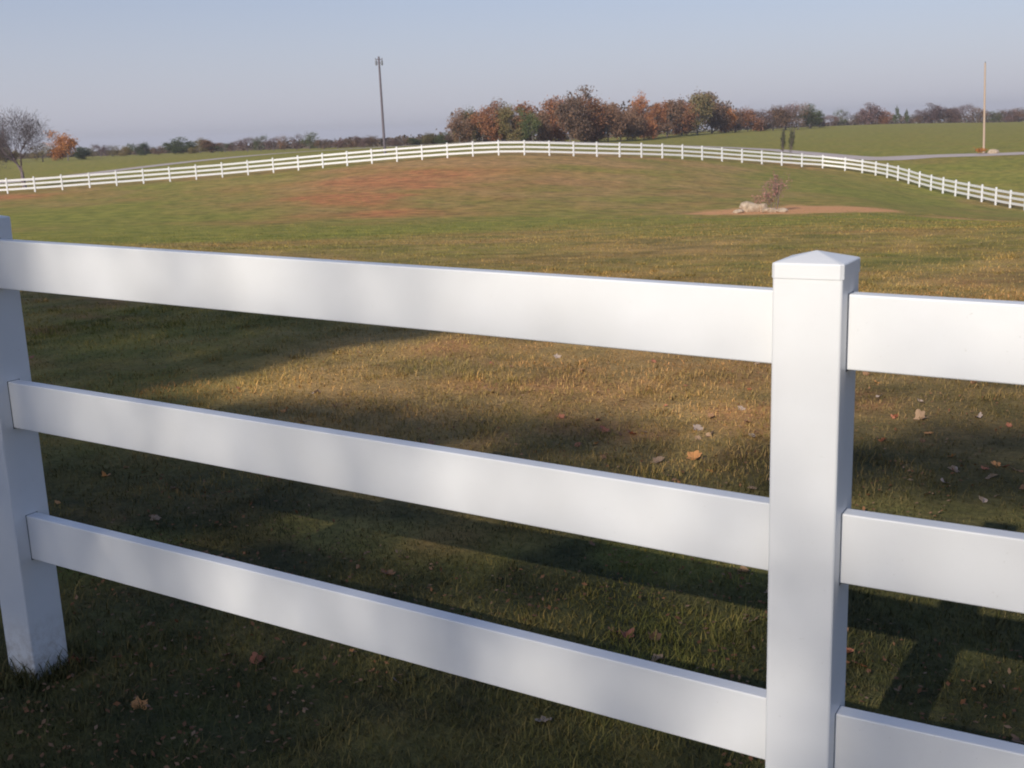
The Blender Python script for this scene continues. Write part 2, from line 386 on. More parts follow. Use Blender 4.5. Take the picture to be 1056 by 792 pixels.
# ------------------------------------------------------------------ grass blades
def build_grass(n1=400000, n2=260000):
    n = n1+n2
    th = rng.uniform(-.62, .62, n); u = rng.uniform(0, 1, n)
    r = np.where(np.arange(n) < n1, 1.3*np.exp(u*math.log(13/1.3)), 11+69*u**1.6)
    D = r*np.cos(th); L = r*np.sin(th)
    x = CX+D*FH[0]+L*RH[0]; y = CY+D*FH[1]+L*RH[1]
    # tufts, thinning out with distance
    keep = (rng.uniform(0, 1, n) < (.35+.85*vnoise(x, y, .16, 9))) & (rng.uniform(0, 1, n) < (1-smooth(30, 80, r)))
    x, y, r = x[keep], y[keep], r[keep]; n = len(x)
    # uncut tufts at the feet of the posts and here and there in the field
    tx, ty, ti = [], [], []
    for bx_, by_ in ((-2.435, 0), (0, 0), (2.43, .15)):
        q = 800; aa = rng.uniform(0, 6.28, q); rr_ = .075+np.abs(rng.normal(0, .05, q)); tx.append(bx_+rr_*np.cos(aa)); ty.append(by_+rr_*np.sin(aa)); ti.append(np.full(q, 1.7))
    for _ in range(240):
        a_ = rng.uniform(-.58, .58); r_ = 2.5+16*rng.uniform(0, 1); q = 60
        cx_ = CX+r_*math.cos(a_)*FH[0]+r_*math.sin(a_)*RH[0]; cy_ = CY+r_*math.cos(a_)*FH[1]+r_*math.sin(a_)*RH[1]
        tx.append(cx_+rng.normal(0, .05, q)); ty.append(cy_+rng.normal(0, .05, q)); ti.append(np.full(q, rng.uniform(1.0, 1.8)))
    tx = np.concatenate(tx); ty = np.concatenate(ty); ti = np.concatenate(ti)
    ok = ~((np.abs(ty) < .064) & ((np.abs(tx) < .064) | (np.abs(tx+2.435) < .064))); tx, ty, ti = tx[ok], ty[ok], ti[ok]
    tall = np.concatenate([np.ones(n), ti]); x = np.concatenate([x, tx]); y = np.concatenate([y, ty]); r = np.concatenate([r, np.hypot(tx-CX, ty-CY)]); n = len(x)
    _, _, _, mu = masks(x, y)
    z = HG(x, y)-.006
    h = (.012+.026*rng.uniform(0, 1, n)**2)*(.6+.8*vnoise(x, y, .8, 11))*(1+.012*r)*(1-.6*smooth(35, 75, r))*tall+.018*(tall-1)
    wd = (.0010+.00017*r)*rng.uniform(.6, 1.4, n)
    keep = mu < .5
    a = rng.uniform(0, 2*math.pi, n); lean = rng.uniform(.2, 1.6, n)*h
    dx, dy = np.cos(a), np.sin(a); sx, sy = -dy, dx
    V = np.zeros((n, 5, 3), np.float32)
    V[:, 0] = np.stack([x-sx*wd, y-sy*wd, z], 1); V[:, 1] = np.stack([x+sx*wd, y+sy*wd, z], 1)
    mx, my, mz = x+dx*lean*.35, y+dy*lean*.35, z+h*.6
    V[:, 2] = np.stack([mx+sx*wd*.8, my+sy*wd*.8, mz], 1); V[:, 3] = np.stack([mx-sx*wd*.8, my-sy*wd*.8, mz], 1)
    V[:, 4] = np.stack([x+dx*lean, y+dy*lean, z+h], 1)
    b = (np.arange(n)*5)[:, None]
    tri = np.concatenate([b+np.array([0, 1, 2]), b+np.array([0, 2, 3]), b+np.array([3, 2, 4])], 0)
    V = V.reshape(-1, 3)
    me = bpy.data.meshes.new('grass'); me.vertices.add(len(V)); me.vertices.foreach_set('co', V.ravel())
    k_ = len(tri); me.loops.add(k_*3); me.loops.foreach_set('vertex_index', tri.astype(np.int32).ravel())
    me.polygons.add(k_); me.polygons.foreach_set('loop_start', np.arange(0, k_*3, 3, dtype=np.int32)); me.polygons.foreach_set('loop_total', np.full(k_, 3, dtype=np.int32))
    me.update(calc_edges=True)
    add_masks(me, V)
    rn = me.attributes.new('rnd', 'FLOAT', 'POINT'); rn.data.foreach_set('value', np.repeat(rng.uniform(0, 1, n), 5).astype(np.float32))
    me.materials.append(M_BLADE)
    o = link(bpy.data.objects.new('grass', me))
    return tag(o, 'short olive and straw coloured autumn turf around the near white fence', 'grass', kind='stuff')
build_grass()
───
## [Aim]
Skipping the pictures, transcribe each line above exactly as it appears.

## [Result of this exercise]
The Blender Python script for this scene continues. Write part 2, from line 386 on. More parts follow. Use Blender 4.5. Take the picture to be 1056 by 792 pixels.
# ------------------------------------------------------------------ grass blades
def build_grass(n1=400000, n2=260000):
    n = n1+n2
    th = rng.uniform(-.62, .62, n); u = rng.uniform(0, 1, n)
    r = np.where(np.arange(n) < n1, 1.3*np.exp(u*math.log(13/1.3)), 11+69*u**1.6)
    D = r*np.cos(th); L = r*np.sin(th)
    x = CX+D*FH[0]+L*RH[0]; y = CY+D*FH[1]+L*RH[1]
    # tufts, thinning out with distance
    keep = (rng.uniform(0, 1, n) < (.35+.85*vnoise(x, y, .16, 9))) & (rng.uniform(0, 1, n) < (1-smooth(30, 80, r)))
    x, y, r = x[keep], y[keep], r[keep]; n = len(x)
    # uncut tufts at the feet of the posts and here and there in the field
    tx, ty, ti = [], [], []
    for bx_, by_ in ((-2.435, 0), (0, 0), (2.43, .15)):
        q = 800; aa = rng.uniform(0, 6.28, q); rr_ = .075+np.abs(rng.normal(0, .05, q)); tx.append(bx_+rr_*np.cos(aa)); ty.append(by_+rr_*np.sin(aa)); ti.append(np.full(q, 1.7))
    for _ in range(240):
        a_ = rng.uniform(-.58, .58); r_ = 2.5+16*rng.uniform(0, 1); q = 60
        cx_ = CX+r_*math.cos(a_)*FH[0]+r_*math.sin(a_)*RH[0]; cy_ = CY+r_*math.cos(a_)*FH[1]+r_*math.sin(a_)*RH[1]
        tx.append(cx_+rng.normal(0, .05, q)); ty.append(cy_+rng.normal(0, .05, q)); ti.append(np.full(q, rng.uniform(1.0, 1.8)))
    tx = np.concatenate(tx); ty = np.concatenate(ty); ti = np.concatenate(ti)
    ok = ~((np.abs(ty) < .064) & ((np.abs(tx) < .064) | (np.abs(tx+2.435) < .064))); tx, ty, ti = tx[ok], ty[ok], ti[ok]
    tall = np.concatenate([np.ones(n), ti]); x = np.concatenate([x, tx]); y = np.concatenate([y, ty]); r = np.concatenate([r, np.hypot(tx-CX, ty-CY)]); n = len(x)
    _, _, _, mu = masks(x, y)
    z = HG(x, y)-.006
    h = (.012+.026*rng.uniform(0, 1, n)**2)*(.6+.8*vnoise(x, y, .8, 11))*(1+.012*r)*(1-.6*smooth(35, 75, r))*tall+.018*(tall-1)
    wd = (.0010+.00017*r)*rng.uniform(.6, 1.4, n)
    keep = mu < .5
    a = rng.uniform(0, 2*math.pi, n); lean = rng.uniform(.2, 1.6, n)*h
    dx, dy = np.cos(a), np.sin(a); sx, sy = -dy, dx
    V = np.zeros((n, 5, 3), np.float32)
    V[:, 0] = np.stack([x-sx*wd, y-sy*wd, z], 1); V[:, 1] = np.stack([x+sx*wd, y+sy*wd, z], 1)
    mx, my, mz = x+dx*lean*.35, y+dy*lean*.35, z+h*.6
    V[:, 2] = np.stack([mx+sx*wd*.8, my+sy*wd*.8, mz], 1); V[:, 3] = np.stack([mx-sx*wd*.8, my-sy*wd*.8, mz], 1)
    V[:, 4] = np.stack([x+dx*lean, y+dy*lean, z+h], 1)
    b = (np.arange(n)*5)[:, None]
    tri = np.concatenate([b+np.array([0, 1, 2]), b+np.array([0, 2, 3]), b+np.array([3, 2, 4])], 0)
    V = V.reshape(-1, 3)
    me = bpy.data.meshes.new('grass'); me.vertices.add(len(V)); me.vertices.foreach_set('co', V.ravel())
    k_ = len(tri); me.loops.add(k_*3); me.loops.foreach_set('vertex_index', tri.astype(np.int32).ravel())
    me.polygons.add(k_); me.polygons.foreach_set('loop_start', np.arange(0, k_*3, 3, dtype=np.int32)); me.polygons.foreach_set('loop_total', np.full(k_, 3, dtype=np.int32))
    me.update(calc_edges=True)
    add_masks(me, V)
    rn = me.attributes.new('rnd', 'FLOAT', 'POINT'); rn.data.foreach_set('value', np.repeat(rng.uniform(0, 1, n), 5).astype(np.float32))
    me.materials.append(M_BLADE)
    o = link(bpy.data.objects.new('grass', me))
    return tag(o, 'short olive and straw coloured autumn turf around the near white fence', 'grass', kind='stuff')
build_grass()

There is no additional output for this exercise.